> _Task statement_
Pull every line containing "chips" out of the material below.

Scene script records
=-=-=-=-=
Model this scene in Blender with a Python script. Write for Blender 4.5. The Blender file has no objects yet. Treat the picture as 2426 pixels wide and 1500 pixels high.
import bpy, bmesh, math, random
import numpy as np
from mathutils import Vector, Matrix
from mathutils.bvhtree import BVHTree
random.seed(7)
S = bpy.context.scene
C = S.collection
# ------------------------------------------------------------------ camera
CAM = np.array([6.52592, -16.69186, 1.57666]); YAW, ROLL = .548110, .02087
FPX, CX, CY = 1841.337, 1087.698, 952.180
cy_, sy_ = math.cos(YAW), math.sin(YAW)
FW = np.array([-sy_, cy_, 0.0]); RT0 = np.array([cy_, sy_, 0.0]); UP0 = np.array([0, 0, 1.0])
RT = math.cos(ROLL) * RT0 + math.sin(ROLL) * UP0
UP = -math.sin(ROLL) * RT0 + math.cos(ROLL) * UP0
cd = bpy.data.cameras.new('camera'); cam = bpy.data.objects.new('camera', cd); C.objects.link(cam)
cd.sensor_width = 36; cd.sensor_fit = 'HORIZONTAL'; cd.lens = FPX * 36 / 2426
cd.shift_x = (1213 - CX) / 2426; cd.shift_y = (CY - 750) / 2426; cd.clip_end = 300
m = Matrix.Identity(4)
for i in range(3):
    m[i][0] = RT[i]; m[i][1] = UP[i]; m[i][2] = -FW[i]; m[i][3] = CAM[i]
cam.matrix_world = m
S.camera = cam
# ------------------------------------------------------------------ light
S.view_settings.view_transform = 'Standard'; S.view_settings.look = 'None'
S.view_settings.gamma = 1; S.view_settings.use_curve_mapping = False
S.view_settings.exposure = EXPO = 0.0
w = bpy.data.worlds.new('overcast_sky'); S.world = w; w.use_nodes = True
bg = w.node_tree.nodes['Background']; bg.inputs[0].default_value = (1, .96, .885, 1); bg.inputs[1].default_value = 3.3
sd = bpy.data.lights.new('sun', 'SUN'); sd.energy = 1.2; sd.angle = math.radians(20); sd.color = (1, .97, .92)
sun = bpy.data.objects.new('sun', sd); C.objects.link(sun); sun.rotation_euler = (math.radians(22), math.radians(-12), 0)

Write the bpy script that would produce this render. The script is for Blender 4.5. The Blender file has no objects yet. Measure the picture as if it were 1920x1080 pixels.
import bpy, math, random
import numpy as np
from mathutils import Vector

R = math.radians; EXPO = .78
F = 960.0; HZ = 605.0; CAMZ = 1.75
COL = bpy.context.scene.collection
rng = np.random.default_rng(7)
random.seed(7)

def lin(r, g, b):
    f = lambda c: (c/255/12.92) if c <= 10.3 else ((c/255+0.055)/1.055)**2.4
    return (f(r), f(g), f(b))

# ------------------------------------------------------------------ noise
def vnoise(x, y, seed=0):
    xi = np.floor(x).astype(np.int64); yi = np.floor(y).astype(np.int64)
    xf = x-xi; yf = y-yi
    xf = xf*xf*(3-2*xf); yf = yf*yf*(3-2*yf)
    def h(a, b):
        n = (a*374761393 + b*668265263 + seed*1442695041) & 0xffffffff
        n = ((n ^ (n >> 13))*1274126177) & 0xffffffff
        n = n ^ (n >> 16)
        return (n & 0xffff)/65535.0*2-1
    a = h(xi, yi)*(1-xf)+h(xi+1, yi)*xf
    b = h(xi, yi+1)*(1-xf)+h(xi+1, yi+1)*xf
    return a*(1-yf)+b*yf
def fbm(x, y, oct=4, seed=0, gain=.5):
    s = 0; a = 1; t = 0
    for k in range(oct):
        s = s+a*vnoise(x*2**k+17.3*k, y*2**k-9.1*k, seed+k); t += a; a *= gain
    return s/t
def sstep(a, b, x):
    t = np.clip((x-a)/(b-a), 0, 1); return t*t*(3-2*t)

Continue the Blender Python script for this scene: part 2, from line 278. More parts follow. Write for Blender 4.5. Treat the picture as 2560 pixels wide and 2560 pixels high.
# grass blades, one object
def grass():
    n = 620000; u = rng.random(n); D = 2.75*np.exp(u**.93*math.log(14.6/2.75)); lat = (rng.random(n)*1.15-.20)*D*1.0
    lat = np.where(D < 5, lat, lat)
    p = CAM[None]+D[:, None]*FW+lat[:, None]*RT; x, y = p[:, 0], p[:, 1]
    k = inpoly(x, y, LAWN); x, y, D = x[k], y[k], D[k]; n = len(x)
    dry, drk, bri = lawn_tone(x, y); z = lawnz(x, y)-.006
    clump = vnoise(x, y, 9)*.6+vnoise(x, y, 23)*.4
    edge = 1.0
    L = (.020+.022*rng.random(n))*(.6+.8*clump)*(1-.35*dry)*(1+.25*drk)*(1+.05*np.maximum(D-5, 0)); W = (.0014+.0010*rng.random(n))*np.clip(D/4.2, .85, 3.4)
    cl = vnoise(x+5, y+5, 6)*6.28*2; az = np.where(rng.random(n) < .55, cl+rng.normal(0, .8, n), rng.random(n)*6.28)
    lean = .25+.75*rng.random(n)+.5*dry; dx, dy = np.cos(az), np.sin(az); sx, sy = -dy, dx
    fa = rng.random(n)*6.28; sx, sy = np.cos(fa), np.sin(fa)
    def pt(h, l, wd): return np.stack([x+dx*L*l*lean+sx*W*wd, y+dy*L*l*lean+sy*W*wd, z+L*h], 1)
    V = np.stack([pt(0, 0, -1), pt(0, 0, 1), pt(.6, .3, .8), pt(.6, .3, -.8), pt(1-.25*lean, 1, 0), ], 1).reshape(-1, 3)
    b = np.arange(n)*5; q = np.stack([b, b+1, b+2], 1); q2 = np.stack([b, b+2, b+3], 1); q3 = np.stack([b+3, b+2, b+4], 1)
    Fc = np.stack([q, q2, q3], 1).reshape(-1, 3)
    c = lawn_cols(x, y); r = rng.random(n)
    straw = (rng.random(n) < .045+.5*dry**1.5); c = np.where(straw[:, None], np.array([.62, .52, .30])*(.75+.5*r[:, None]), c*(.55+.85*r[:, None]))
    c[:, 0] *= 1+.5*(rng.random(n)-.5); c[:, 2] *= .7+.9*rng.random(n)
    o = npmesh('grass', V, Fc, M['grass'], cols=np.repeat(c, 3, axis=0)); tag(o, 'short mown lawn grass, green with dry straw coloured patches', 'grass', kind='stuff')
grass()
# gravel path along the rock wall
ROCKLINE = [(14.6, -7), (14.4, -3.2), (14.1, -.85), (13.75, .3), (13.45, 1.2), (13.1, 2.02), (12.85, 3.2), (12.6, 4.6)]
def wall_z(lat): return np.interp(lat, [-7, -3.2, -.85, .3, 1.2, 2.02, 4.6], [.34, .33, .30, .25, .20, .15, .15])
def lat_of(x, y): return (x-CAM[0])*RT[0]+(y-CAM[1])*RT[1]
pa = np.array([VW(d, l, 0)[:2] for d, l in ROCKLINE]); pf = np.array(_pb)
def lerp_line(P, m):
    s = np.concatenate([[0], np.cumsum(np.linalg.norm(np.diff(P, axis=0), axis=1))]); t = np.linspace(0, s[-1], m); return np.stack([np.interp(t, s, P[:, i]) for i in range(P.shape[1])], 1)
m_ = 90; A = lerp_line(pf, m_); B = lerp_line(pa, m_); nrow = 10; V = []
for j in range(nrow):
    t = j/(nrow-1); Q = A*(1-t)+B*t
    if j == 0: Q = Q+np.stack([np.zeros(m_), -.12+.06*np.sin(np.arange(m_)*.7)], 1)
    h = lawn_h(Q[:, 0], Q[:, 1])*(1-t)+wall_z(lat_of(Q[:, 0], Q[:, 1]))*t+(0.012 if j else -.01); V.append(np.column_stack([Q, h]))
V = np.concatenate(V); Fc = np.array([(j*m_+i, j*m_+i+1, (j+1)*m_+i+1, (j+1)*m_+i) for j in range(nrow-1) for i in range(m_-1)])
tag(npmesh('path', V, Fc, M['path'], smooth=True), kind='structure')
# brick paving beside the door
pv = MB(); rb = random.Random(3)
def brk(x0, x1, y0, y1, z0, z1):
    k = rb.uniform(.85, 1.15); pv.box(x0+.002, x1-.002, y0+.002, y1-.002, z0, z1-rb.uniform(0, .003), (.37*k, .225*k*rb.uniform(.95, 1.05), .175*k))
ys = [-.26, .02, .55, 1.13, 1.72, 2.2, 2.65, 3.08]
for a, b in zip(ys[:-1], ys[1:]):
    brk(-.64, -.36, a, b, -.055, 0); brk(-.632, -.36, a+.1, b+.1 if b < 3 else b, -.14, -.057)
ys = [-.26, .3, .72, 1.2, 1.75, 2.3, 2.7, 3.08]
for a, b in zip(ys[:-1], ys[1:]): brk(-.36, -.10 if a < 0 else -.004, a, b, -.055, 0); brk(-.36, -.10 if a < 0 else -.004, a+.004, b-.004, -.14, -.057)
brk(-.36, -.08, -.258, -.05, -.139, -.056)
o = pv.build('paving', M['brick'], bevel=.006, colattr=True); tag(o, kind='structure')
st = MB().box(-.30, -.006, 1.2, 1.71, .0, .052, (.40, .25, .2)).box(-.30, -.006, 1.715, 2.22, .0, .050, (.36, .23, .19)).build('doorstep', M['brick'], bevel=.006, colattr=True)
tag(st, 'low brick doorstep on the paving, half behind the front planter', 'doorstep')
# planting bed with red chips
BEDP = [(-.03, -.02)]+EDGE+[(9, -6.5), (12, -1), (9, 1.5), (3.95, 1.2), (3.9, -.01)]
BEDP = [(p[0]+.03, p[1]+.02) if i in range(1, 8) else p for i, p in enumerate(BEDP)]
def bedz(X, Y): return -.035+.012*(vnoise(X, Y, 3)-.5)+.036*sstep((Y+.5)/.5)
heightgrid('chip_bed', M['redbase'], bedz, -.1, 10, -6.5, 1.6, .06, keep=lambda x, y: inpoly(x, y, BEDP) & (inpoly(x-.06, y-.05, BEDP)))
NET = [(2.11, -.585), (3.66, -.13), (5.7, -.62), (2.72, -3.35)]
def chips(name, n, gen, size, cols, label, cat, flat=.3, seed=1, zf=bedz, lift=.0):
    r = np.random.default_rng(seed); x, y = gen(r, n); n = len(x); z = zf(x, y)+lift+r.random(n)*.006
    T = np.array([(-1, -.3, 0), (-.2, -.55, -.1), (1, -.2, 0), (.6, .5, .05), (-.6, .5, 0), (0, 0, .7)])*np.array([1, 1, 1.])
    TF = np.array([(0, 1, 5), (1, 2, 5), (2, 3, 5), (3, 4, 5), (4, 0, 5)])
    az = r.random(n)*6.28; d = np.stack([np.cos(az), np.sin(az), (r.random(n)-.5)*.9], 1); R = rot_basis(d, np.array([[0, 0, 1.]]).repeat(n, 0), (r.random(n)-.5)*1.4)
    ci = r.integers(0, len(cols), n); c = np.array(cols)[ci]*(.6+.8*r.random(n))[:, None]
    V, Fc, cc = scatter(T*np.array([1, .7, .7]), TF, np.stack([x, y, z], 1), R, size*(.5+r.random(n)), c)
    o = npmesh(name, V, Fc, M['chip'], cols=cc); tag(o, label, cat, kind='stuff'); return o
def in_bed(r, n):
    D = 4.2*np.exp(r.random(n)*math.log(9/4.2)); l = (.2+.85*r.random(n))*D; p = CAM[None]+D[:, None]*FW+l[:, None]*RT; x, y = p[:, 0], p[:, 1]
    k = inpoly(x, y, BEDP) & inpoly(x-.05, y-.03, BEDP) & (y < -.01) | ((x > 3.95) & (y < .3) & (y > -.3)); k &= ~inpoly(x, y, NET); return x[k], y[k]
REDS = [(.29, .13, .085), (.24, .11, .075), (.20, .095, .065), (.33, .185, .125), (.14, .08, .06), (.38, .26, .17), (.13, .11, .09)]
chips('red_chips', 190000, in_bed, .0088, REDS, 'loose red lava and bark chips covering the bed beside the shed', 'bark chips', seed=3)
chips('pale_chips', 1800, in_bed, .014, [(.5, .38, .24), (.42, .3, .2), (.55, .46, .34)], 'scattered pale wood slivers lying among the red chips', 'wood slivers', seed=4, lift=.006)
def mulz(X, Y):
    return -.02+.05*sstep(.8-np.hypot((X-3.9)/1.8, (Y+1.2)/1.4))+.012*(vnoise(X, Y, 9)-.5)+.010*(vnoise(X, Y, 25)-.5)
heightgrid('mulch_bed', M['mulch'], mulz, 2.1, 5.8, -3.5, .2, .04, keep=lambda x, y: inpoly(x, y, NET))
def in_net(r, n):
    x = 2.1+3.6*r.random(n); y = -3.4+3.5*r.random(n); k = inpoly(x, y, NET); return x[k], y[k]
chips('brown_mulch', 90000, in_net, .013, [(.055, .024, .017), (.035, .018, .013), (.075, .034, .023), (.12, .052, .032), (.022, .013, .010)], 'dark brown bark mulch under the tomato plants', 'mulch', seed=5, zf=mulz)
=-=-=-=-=
> _Response to this exercise_
# planting bed with red chips
def chips(name, n, gen, size, cols, label, cat, flat=.3, seed=1, zf=bedz, lift=.0):
chips('red_chips', 190000, in_bed, .0088, REDS, 'loose red lava and bark chips covering the bed beside the shed', 'bark chips', seed=3)
chips('pale_chips', 1800, in_bed, .014, [(.5, .38, .24), (.42, .3, .2), (.55, .46, .34)], 'scattered pale wood slivers lying among the red chips', 'wood slivers', seed=4, lift=.006)
chips('brown_mulch', 90000, in_net, .013, [(.055, .024, .017), (.035, .018, .013), (.075, .034, .023), (.12, .052, .032), (.022, .013, .010)], 'dark brown bark mulch under the tomato plants', 'mulch', seed=5, zf=mulz)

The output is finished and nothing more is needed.